La Corte costituzionale indica i criteri giuridici della caccia in deroga.
di Stefano DELIPERI
La Corte costituzionale, con la recentissima sentenza n. 70 del 5 aprile 2018, ha salvato gli Storni (Sturnusvulgaris) dalla caccia in deroga “stabile e permanente”.
Infatti, il Giudice delle leggi ha dichiarato incostituzionale l’art. 1 della legge regionale Marche n. 7/2015, che consente la caccia in deroga allo Storno in ogni caso (“comunque consentito”) esercitata “in prossimità di nuclei vegetazionali produttivi sparsi, a tutela della specificità delle coltivazioni regionali”.
L’art. 19 bis della legge n. 157/1992 e s.m.i., che disciplina in Italia l’istituto della c.d. caccia in deroga in attuazione della direttiva n. 2009/147/CE, dispone “però che l’autorizzazione al prelievo venatorio sia disposta con atto amministrativo e prevedendo il contenuto minimo del provvedimento, nel senso che esso deve specificare le ragioni che giustificano la sua adozione, l’assenza di diverse soluzioni soddisfacenti e le modalità e condizioni di esercizio della deroga. La scelta dello strumento amministrativo consente di motivare in ordine alla ricorrenza delle specifiche condizioni a cui il legislatore statale subordina l’esercizio della deroga, quale strumento di carattere eccezionale e temporaneo”.

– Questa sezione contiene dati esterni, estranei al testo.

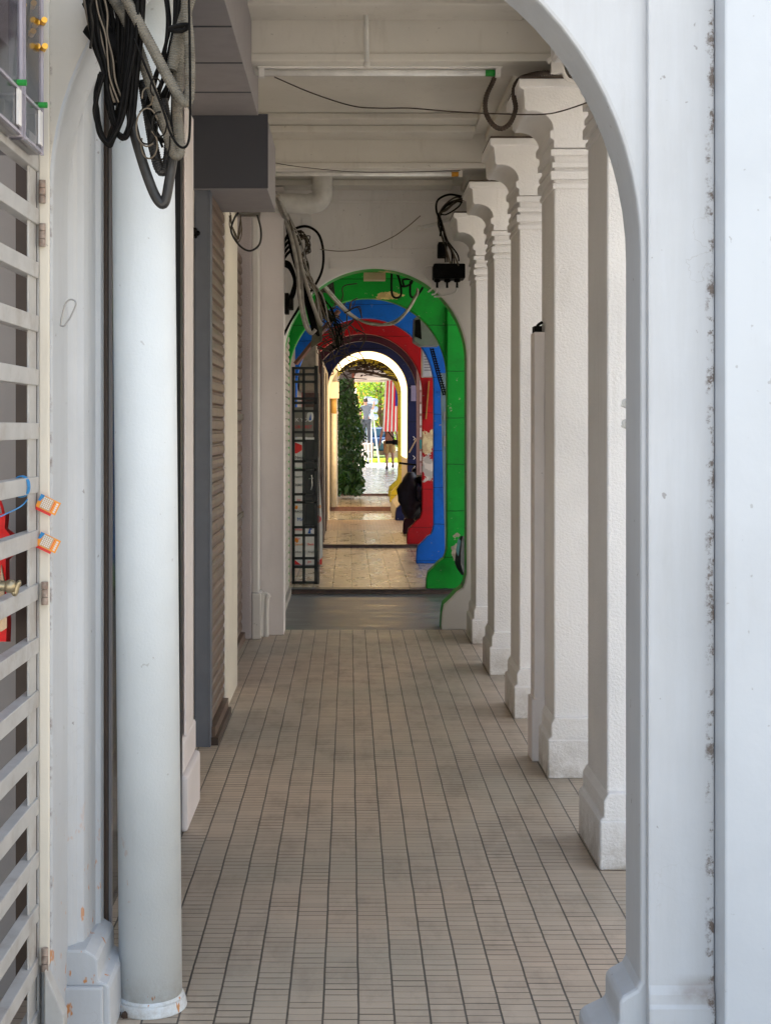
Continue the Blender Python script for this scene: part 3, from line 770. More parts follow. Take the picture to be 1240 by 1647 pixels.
# ================================================================= CEILING FITTINGS
def tube_light(x0, x1, y, z, cap, label):
    r = root('tube_light', ((x0 + x1) / 2, y, z), label, 'ceiling light', 'fluorescent tube lights on the beams')
    b = B(); box(b, x0 - .03, x1 + .03, y - .05, y + .03, z + .02, z + .062); build('batten', b, white, r, bevel=.004)
    b = B(); cyl(b, (x0, y - .035, z), (x1 - .05, y - .035, z), .014); build('tube', b, tube_m, r, smooth=True)
    b = B(); cyl(b, (x1 - .05, y - .035, z), (x1 - .005, y - .035, z), .0155); build('end_cap', b, cap, r, smooth=True)
    for xx in (x1 + .008, x0 - .01):
        b = B(); box(b, xx - .012, xx + .012, y - .055, y - .015, z - .02, z + .02); build('lamp_holder', b, white, r)
    return r
tube_light(X(425, 6.7), X(797, 6.7), 6.72, H(119, 6.7), green_cap, 'nearer tube light with a green end, under the near beam')
tube_light(X(440, 9.4), X(738, 9.4), 9.42, H(281, 9.4), orange_cap, 'farther tube light with an orange end, under the far beam')
b = B(); Z = 6.5; tube(b, [P(588, -40, Z), P(590, 100, Z)], .011, 12, 1); ball(b, P(590, 104, Z), .016)
build('conduit_drop', b, pvc, label='thin white conduit running down the near beam face', cat='conduit', smooth=True)
# PVC drain elbow on the end wall
b = B(); Z = 10.95; tube(b, pxpath([(440, 326), (470, 327), (495, 328), (511, 325), (518, 314), (519, 300), (519, 280)], Z), .078, 20, 6)
pe = build('drain_pipe', b, pvc, label='thick white drain pipe elbow on top of the end wall', cat='pipe', smooth=True)
b = B(); cyl(b, P(497, 328, Z), P(501, 328, Z), .085, seg=28); cyl(b, P(519, 300, Z), P(519, 305, Z), .085, seg=28); build('collar', b, pvc, pe)
# brown flexible hose looping by the first capital
b = B(); Z = 6.7
tube(b, pxpath([(800, 108), (793, 130), (782, 155), (781, 180), (792, 200), (806, 207), (820, 198), (829, 175), (826, 155), (828, 138), (838, 126), (862, 119, 6.5), (888, 117, 6.5)], Z), .0125, 10, 5, corr=.16, pitch=.012)
build('flexible_hose', b, wire_brown, label='dark brown corrugated hose looping down beside the second capital', cat='hose', smooth=False)
b = B(); Z = 6.45
tube(b, pxpath([(880, 100), (892, 92), (900, 100), (905, 118)], Z), .012, 8); tube(b, pxpath([(895, 85), (900, 100), (910, 125), (925, 132), (945, 136)], Z), .010, 8)
box(b, X(886, Z), X(902, Z), Z - .02, Z + .02, H(118, Z), H(96, Z))
build('pipe_clips', b, white, label='white painted clips and short pipes above the second capital', cat='pipe clips')
def wire(name, pts, Z, r, mat, label, cat='wire', group=None, seg=6, k=8):
    b = B(); tube(b, pxpath(pts, Z), r, seg, k); return build(name, b, mat, label=label, cat=cat, group=group, smooth=True)
wire('wire', [(442, 124, 6.6), (500, 149, 6.4), (565, 170, 6.2), (610, 174, 6.1), (660, 174, 6.0), (720, 179, 5.9), (800, 183, 5.7), (870, 184, 5.5), (905, 178, 5.3), (952, 162, 5.2)], 6, .0028, wire_brown, 'long thin brown wire sagging below the near tube light')
wire('wire', [(442, 262, 9.3), (480, 268, 9.2), (560, 276, 9.2), (640, 277, 9.2), (740, 274, 9.2)], 9.2, .0025, wire_brown, 'thin wire running along the far tube light')
wire('wire', [(515, 401), (550, 404), (590, 399), (630, 382), (655, 365), (676, 347)], 11.1, .004, wire_tan, 'thin brown wire hanging across the end wall')

# ================================================================= NEAR CABLE BUNDLE
def cond(pts, r, label, mat=conduit, Z=3.45, corr=.12, pitch=.006):
    b = B(); tube(b, pxpath(pts, Z), r, 12, 6, corr=corr, pitch=pitch)
    build('conduit', b, mat, label=label, cat='conduit', group='corrugated conduits in the near cable bundle', smooth=False)
cond([(190, -25), (213, 17), (223, 35), (246, 78), (270, 124), (291, 158), (301, 164), (305, 152), (306, 110), (304, 60), (300, 20), (302, -30)], .0135, 'corrugated grey conduit slanting right to the upper bend of the bundle', Z=3.40)
cond([(160, -40), (184, 0), (200, 26), (217, 62), (233, 107), (250, 161), (266, 202), (277, 240), (285, 250), (290, 238), (286, 186), (287, 110), (290, 60)], .0135, 'corrugated grey conduit slanting right to the lower bend of the bundle', Z=3.46)
cond([(276, 112), (281, 90), (287, 62), (296, 31), (312, -20)], .0145, 'short dusty corrugated conduit rising at the right of the bundle', Z=3.43)
cond([(205, 110), (213, 196), (229, 258), (246, 306), (258, 326), (266, 324), (273, 289), (279, 248), (283, 186), (284, 120)], .0125, 'thick dark hose making the lowest loop of the bundle', mat=hose, Z=3.50, corr=0)
cond([(230, 130), (246, 227), (254, 264), (262, 276), (270, 262), (272, 220), (262, 160)], .0135, 'dusty hose loop just above the lowest hose', mat=hose, Z=3.52, corr=.1)
G = 'black cables hanging in the near bundle'
rnd = random.Random(3)
def jit(p, a): return [(q[0] + rnd.uniform(-a, a), q[1] + rnd.uniform(-a, a) * 1.3, *q[2:]) for q in p]
for i in range(9):
    o = i * 2.2
    pts = jit([(205 + o, -30), (203 + o, 60), (196 + o * .8, 130), (188 + o * .6, 185), (178 + o * .4, 215 + i), (171 + o * .2, 226 + i * .8), (163 - i * .4, 212), (157 - i * .5, 180), (155 + i * .3, 150), (160 + i, 118)], 2.0)
    wire('cable', pts, 3.38 + rnd.uniform(0, .10), rnd.uniform(.0035, .0065), black if i % 3 else dusty, 'black cable drooping in a long loop on the left of the near bundle', 'cable', G, 8)
for i in range(8):
    o = i * 1.9
    pts = jit([(214 + o * 1.4, -30), (216 + o, 60), (212 + o * .7, 130), (208 + o * .5, 190), (202 + o * .3, 216 + i * .6), (196, 221), (190 - i * .5, 208), (180 - i, 160), (165 + i, 110), (150 + 2 * i, 60), (140 + 3 * i, -20)], 2.5)
    wire('cable', pts, 3.40 + rnd.uniform(0, .10), rnd.uniform(.0035, .006), black, 'black cable crossing the middle of the near bundle in a loop', 'cable', 'black cables looping in the middle of the near bundle', 8)
for i in range(9):
    pts = jit([(262 + i * 5, -30), (266 + i * 4, 30), (262 + i * 4, 80), (250 + i * 4, 125), (240 + i * 3, 170), (250 + i * 2, 205), (262 + i * 2, 232)], 5)
    wire('cable', pts, 3.46 + rnd.uniform(0, .10), rnd.uniform(.003, .0055), black, 'black cable at the right of the near bundle', 'cable', 'black cables at the right of the near bundle', 7)
for i in range(7):
    pts = jit([(130 + i * 5, -30), (142 + i * 5, 20), (152 + i * 4, 60), (162 + i * 3, 96), (172 + i * 2, 130), (184 + i * 2, 168)], 4)
    wire('cable', pts, 3.40 + rnd.uniform(0, .08), rnd.uniform(.002, .004), dusty if i % 2 else wire_tan, 'thin dusty cable fanning down from the upper left', 'cable', 'thin dusty cables fanning from the upper left', 6)
for i in range(7):
    cxp, cyp, rr = rnd.uniform(235, 262), rnd.uniform(140, 235), rnd.uniform(12, 26)
    pts = [(cxp + rr * .7 * math.cos(a), cyp + rr * 1.2 * math.sin(a), 3.38 + .01 * a) for a in [i2 * .7 + i for i2 in range(8)]]
    wire('wire', pts, 3.40, .0022, wire_tan if i % 2 else dusty, 'thin loose wire curl tangled in the near bundle', 'wire', 'loose wire curls in the near bundle', 5)
for i in range(16):
    x0 = 158 + i * 4.2
    pts = jit([(x0, -30), (x0 + 8, 25), (x0 + 14 - i * .6, 70), (x0 + 18 - i * 1.4, 115), (x0 + 22 - i * 2.0, 160 + 3 * (i % 5))], 3)
    wire('cable', pts, 3.44 + rnd.uniform(0, .12), rnd.uniform(.004, .008), black, 'black cable dropping steeply at the top of the near bundle', 'cable', 'black cables dropping at the top of the near bundle', 8)
wire('wire', [(216, 62), (240, 120), (262, 175), (275, 215), (290, 236), (302, 232), (306, 200), (306, 100), (304, -20)], 3.37, .0032, black, 'black wire looping under the pink pilaster beside the bundle')
wire('wire', [(146, 78), (150, 40), (146, 10), (160, -20)], 3.4, .0035, dusty, 'short brown cable end poking from the left of the bundle')
b = B(); tube(b, pxpath([(150, 40), (176, 70), (196, 90)], 3.5), .032, 10); tube(b, pxpath([(150, 0), (170, 40), (185, 70)], 3.52), .03, 10)
build('cable_sleeve', b, black, label='fat black taped sleeve at the top of the bundle', cat='sleeve', smooth=True)
b = B(); tube(b, pxpath([(272, 47), (285, 50), (300, 47), (302, 40), (285, 42), (272, 46)], 3.39), .006, 6); build('cable_tie', b, black, label='black tie strapping the right-hand conduit', cat='cable tie')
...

Invece, “la previsione dell’autorizzazione nella legge regionale impugnata determina l’assorbimento dell’obbligo di motivazione e finisce con il trasformare la stessa deroga in un rimedio stabile e permanente (sentenze n. 260 del 2017, n. 160 e n. 20 del 2012, e n. 250 del 2008)”, rendendo di fatto impossibile l’esercizio della facoltà dell’Esecutivo di avviare la “speciale procedura di diffida ed annullamento governativo delle delibere regionali sul prelievo delle specie interessate che sono in contrasto con le prescrizioni della legge statale”.
E’ vero che in concreto sarà una deliberazione di Giunta regionale a individuare la necessità e la modalità di esercizio della caccia in deroga allo Storno, ma la previsione legislativa regionale dispone “che la cacciabilità dello storno è ‘comunque’ consentita seppure in determinati ambiti”, in violazione delle competenze statali di cui all’art. 117, comma 2°, lettera s, Cost. ed “elide il potere di annullamento governativo del provvedimento di deroga, in contrasto con la normativa nazionale e comunitaria, con conseguente violazione anche dell’art. 117, primo comma, Cost.”.

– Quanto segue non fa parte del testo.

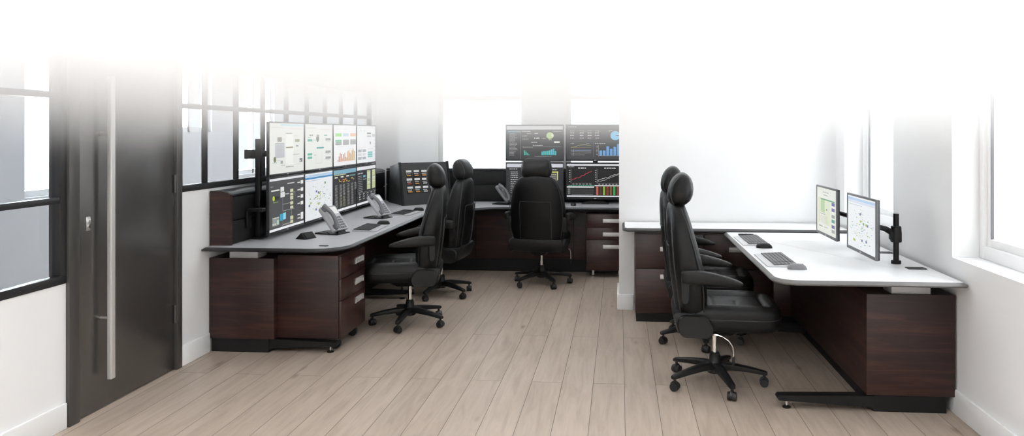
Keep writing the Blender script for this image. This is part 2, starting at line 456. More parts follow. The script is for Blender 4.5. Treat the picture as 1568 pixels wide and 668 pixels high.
bb = thing('console_base', 'dark mahogany console base under the back worktop, behind the middle chair', 'cabinet', (0, 0, 0))
g = G(); g.box(-2.5, 1.0, 8.47, YB-.01, .15, .694, bev=.003); g.obj('cabinet_body', M['mahogany'], bb)
g = G(); g.box(-2.5, 1.0, 8.51, YB-.02, 0, .15); g.obj('plinth', M['blackpanel'], bb)
g = G(); g.box(-2.4, .95, 8.4, 8.8, .694, TOP-.031); g.obj('support_beam', M['blackmetal'], bb)
for x in (-1.66, -.52):
    g = G(); g.box(x-.004, x+.004, 8.464, 8.47, .15, .694); g.obj('panel_joint', M['blackpanel'], bb)

# slatted equipment risers standing on the worktop
r = thing('equipment_riser', 'black slatted riser with mahogany end on the left worktop against the glazed wall', 'riser', (0, 0, TOP))
prof = [(XL+.006, 0), (-2.835, 0), (-2.835, .372), (-2.86, .388), (-2.90, .397), (XL+.006, .40)]
g = G(); g.prism(prof, 5.195, 5.22, lambda a, b, c: (a, c, b)); g.obj('end_panel', M['mahogany'], r)
g = G(); g.prism([(XL+.006, 0), (-2.86, 0), (-2.86, .34), (XL+.006, .34)], 5.22, YB-.16, lambda a, b, c: (a, c, b)); g.obj('riser_body', M['blackpanel'], r)
for z0, z1 in ((.012, .172), (.184, .352)):
    g = G(); g.box(-2.86, -2.842, 5.22, YB-.16, z0, z1, bev=.003); g.obj('slat_panel', M['blackpanel'], r)
g = G(); g.prism([(XL+.006, .36), (-2.84, .36), (-2.84, .371), (-2.862, .386), (-2.90, .395), (XL+.006, .398)], 5.22, YB-.16, lambda a, b, c: (a, c, b)); g.obj('top_cap', M['edge_dark'], r)
r = thing('equipment_riser', 'long black slatted equipment riser standing on the back worktop below the windows', 'riser', (0, 0, TOP))
g = G(); g.box(-2.83, 1.0, 8.82, YB-.006, 0, .37); g.obj('riser_body', M['blackpanel'], r)
for z0, z1 in ((.012, .196), (.21, .365)):
    g = G(); g.box(-2.83, 1.0, 8.8, 8.82, z0, z1, bev=.003); g.obj('slat_panel', M['blackpanel'], r)
g = G(); g.box(-2.83, 1.0, 8.795, YB-.006, .374, .398, bev=.008); g.obj('top_cap', M['edge_dark'], r)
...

La giurisprudenza costituzionale costante (vds. Corte cost. n. 174/2017) riconosce, infatti, nei principi fissati dalla legge quadro nazionale sulla caccia i criteri minimi di salvaguardia della fauna selvatica, per cui “i livelli di tutela da questa fissati non sono derogabili in peius dalla legislazione regionale (da ultimo, sentenze n. 139 e n. 74 del 2017).”